Tout commence par un courrier dans une boîte aux lettres. Sa lettre de convocation… Le citoyen que vous êtes va devenir un numéro. Un numéro de juré populaire, appelé à être juré d’assises lors d’une prochaine session. Comme celle qui se tient depuis le 3 novembre devant la cour d’assises de la Marne.
« Lorsque j’ai reçu ma convocation il y a près de deux mois, ça m’a fait un drôle d’effet, » raconte Laurent, un Rémois de 45 ans. « On sait que ça existe, mais on ne pense pas que ça va nous tomber dessus un jour… Sur le coup, je me suis même demandé comment j’avais été choisi. J’avoue que je suis content d’avoir été retenu sur la liste. Pour moi, c’est un droit et un devoir de citoyen. C’est intéressant de pouvoir vivre ça au moins une fois dans sa vie ». Tiré au sort lors de la première affaire (le braquage d’une bijouterie à Châlons-en-Champagne), Laurent a « malheureusement » été récusé par l’avocat de la défense.
« Une boule au ventre. » C’est ainsi que cette jurée s’est présentée le premier jour de la session. « J’ai mal au ventre depuis ce matin. Lorsque j’ai reçu ma convocation, j’étais à la fois heureuse et inquiète… Je serai déçue de ne pas être tirée au sort, mais j’appréhende en même temps. »
Juger son prochain ? « C’est une sensation bizarre. On se dit qu’il existe des professionnels pour ça, alors pourquoi nous ? » s’interroge cet autre juré.
C’est en effet une particularité française propre à la cour d’assises que la présence de jurés populaires. « C’est le principe de l’égalité. La voix d’un juré vaut celle d’un professionnel. Avoir une appréhension est naturel, » convient Patrice Bresciani, président de la cour d’assises, qui ne lâche jamais ses jurés dans la cage aux fauves, sans leur avoir au préalable expliqué les tenants et les aboutissants d’une telle procédure. C’est le temps des formalités de « révision » avant la session.

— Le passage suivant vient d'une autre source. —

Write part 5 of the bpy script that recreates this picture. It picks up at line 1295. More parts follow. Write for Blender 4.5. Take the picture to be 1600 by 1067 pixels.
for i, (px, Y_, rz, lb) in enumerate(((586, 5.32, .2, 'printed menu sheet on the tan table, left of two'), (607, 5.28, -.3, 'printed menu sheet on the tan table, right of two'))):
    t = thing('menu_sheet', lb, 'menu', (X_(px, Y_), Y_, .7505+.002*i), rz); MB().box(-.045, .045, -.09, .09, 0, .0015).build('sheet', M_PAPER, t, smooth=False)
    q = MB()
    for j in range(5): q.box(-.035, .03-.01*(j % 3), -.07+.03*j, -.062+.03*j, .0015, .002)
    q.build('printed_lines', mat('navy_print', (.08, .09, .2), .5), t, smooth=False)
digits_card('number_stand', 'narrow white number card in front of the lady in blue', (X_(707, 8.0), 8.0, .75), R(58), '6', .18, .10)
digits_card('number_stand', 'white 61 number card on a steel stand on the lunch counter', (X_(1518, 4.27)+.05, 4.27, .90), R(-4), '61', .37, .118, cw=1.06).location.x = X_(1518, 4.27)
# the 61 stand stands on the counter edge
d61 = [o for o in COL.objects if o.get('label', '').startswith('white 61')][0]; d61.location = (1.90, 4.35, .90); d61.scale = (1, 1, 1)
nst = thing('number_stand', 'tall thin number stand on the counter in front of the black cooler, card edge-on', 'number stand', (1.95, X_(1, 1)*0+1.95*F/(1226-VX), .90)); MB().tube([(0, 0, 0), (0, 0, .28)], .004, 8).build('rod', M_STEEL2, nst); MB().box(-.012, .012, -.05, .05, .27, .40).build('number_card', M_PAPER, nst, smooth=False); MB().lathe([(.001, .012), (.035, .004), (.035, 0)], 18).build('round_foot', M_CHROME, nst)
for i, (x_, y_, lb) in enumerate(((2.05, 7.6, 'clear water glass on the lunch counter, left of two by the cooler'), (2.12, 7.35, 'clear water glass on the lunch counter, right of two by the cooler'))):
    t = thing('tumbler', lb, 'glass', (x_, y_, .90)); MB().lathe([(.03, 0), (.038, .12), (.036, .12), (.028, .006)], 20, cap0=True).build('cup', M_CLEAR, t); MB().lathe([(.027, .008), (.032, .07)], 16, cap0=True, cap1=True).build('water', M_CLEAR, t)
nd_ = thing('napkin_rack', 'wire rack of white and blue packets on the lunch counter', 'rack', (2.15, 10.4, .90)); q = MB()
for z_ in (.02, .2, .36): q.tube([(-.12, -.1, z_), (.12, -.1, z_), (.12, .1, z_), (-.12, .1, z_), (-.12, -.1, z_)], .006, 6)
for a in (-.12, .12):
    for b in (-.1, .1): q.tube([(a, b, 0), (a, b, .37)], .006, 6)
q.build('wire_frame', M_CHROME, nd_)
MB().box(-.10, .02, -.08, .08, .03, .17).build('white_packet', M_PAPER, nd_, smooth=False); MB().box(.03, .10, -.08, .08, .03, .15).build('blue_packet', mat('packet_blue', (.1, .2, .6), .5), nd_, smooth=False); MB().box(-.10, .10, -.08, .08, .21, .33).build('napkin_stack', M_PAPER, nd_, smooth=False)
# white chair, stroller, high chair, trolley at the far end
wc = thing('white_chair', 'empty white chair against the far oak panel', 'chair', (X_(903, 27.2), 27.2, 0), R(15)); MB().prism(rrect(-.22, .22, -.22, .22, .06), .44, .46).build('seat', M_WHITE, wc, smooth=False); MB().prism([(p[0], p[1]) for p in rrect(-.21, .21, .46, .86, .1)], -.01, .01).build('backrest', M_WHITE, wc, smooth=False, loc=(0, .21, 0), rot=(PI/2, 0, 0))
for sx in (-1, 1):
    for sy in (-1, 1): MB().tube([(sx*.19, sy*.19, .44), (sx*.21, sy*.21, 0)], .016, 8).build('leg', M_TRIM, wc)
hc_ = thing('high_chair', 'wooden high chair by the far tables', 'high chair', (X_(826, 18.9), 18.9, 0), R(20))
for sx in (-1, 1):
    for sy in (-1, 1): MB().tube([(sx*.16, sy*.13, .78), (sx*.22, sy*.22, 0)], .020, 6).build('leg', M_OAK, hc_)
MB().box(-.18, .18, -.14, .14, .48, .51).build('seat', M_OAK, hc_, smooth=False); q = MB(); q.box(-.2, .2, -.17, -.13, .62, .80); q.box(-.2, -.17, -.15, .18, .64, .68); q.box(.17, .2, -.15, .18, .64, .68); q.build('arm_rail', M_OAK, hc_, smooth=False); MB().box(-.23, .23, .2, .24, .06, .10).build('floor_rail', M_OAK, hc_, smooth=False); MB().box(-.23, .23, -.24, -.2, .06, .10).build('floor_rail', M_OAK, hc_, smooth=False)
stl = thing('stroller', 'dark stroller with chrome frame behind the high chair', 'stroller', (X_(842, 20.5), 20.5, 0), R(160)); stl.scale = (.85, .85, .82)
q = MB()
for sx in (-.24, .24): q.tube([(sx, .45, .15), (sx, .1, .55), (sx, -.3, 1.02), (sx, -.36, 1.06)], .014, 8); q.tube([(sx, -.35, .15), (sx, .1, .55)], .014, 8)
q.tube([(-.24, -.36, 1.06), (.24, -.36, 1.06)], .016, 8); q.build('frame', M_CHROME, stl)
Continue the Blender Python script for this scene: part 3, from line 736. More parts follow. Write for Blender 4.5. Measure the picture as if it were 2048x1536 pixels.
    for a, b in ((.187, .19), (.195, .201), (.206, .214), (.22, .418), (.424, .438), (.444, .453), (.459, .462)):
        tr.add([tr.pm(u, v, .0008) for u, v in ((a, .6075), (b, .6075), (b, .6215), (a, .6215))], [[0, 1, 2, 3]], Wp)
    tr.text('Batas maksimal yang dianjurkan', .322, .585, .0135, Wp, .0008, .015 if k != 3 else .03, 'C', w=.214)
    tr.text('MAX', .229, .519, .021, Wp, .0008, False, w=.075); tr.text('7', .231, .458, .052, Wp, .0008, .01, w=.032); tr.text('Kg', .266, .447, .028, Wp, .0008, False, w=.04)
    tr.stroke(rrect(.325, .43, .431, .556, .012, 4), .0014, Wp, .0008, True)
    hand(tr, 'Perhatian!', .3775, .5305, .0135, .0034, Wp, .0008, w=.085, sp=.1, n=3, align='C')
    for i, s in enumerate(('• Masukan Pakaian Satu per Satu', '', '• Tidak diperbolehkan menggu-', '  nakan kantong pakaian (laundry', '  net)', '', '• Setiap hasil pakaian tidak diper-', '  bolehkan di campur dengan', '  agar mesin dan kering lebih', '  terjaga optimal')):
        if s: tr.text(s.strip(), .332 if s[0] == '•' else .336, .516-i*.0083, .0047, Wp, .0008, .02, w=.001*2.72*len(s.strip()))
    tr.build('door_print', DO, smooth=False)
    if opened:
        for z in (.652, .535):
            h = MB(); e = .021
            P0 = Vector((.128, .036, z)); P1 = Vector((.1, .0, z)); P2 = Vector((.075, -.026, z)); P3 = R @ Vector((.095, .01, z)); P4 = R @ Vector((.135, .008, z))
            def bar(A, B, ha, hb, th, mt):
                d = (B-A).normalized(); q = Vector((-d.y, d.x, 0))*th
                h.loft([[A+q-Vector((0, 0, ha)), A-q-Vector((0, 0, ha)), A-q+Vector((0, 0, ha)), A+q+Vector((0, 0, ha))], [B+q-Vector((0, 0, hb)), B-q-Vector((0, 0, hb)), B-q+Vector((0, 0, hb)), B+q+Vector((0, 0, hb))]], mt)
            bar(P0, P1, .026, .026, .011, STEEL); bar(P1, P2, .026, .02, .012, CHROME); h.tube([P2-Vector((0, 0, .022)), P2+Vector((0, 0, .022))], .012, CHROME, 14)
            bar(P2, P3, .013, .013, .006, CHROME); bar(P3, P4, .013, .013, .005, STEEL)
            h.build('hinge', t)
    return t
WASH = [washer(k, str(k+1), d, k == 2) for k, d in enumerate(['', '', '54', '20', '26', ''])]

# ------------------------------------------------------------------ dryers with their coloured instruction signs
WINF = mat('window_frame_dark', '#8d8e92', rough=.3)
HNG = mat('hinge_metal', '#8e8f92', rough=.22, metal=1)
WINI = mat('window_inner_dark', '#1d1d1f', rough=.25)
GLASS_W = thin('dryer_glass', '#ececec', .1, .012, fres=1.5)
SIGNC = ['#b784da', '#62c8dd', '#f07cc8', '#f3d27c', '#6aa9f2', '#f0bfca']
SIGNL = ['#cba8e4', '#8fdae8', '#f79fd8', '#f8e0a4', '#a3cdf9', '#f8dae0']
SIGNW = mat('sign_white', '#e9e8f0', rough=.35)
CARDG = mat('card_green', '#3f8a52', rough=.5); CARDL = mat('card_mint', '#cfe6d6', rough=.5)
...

« Il s’agit de l’humain. Le fait de s’inquiéter, c’est la preuve que l’on fera un bon juré, » insiste le président. Et d’expliquer les particularités propres à un procès d’assises, notamment le principe d’oralité. « La procédure aux assises est entièrement orale. Le juré n’a pas accès aux pièces écrites. Il peut donc prendre des notes. C’est une survivance du passé. Il s’agit d’un procès démocratique et les citoyens peuvent très bien être illettrés. C’est resté ainsi. »
Tout au long du procès, le juré va également devoir faire preuve d’impartialité. « Il va falloir juger l’homme et les actes, » précise le président. Ainsi un juré ne doit pas manifester son opinion. « Un jour, un juré m’a dit « pourquoi, il nie l’évidence ? » Il faut prendre une distance lors d’un procès . » Il ne doit pas non plus oublier qu’il va juger une personne « présumée innocente », même s’il lui est reproché des faits criminels, des faits punissables d’au moins 10 ans de réclusion.
« Un juré doit partir du principe que la personne n’a rien fait au départ. C’est au déroulé du procès qu’il va se forger son intime conviction, » ajoute Romain Ducrocq, au nom du parquet. Une conviction qui va prendre forme tout au long des débats oraux.
À l’instar d’un magistrat professionnel, le juré aura le droit de poser des questions. Il va pouvoir réajuster sa manière de voir le dossier au fil des heures. Il s’agit là d’un exercice exigeant. Citoyen lambda encore hier, le juré va plonger au cœur d’une réalité qu’il n’imaginait pas. Il va devoir faire preuve d’empathie, de bon sens tout en ne perdant pas contact avec la réalité. Il va devoir prendre une distance avec sa propre histoire. Juger des faits parfois anciens et se confronter à un accusé qui n’est plus le même. Cette immersion totale va le plonger dans un état un peu particulier. On va exiger de lui, une attention sans faille. Il va devoir juger en son intime conviction, tout en accordant au doute la place qui est la sienne. Un exercice ardu et délicat.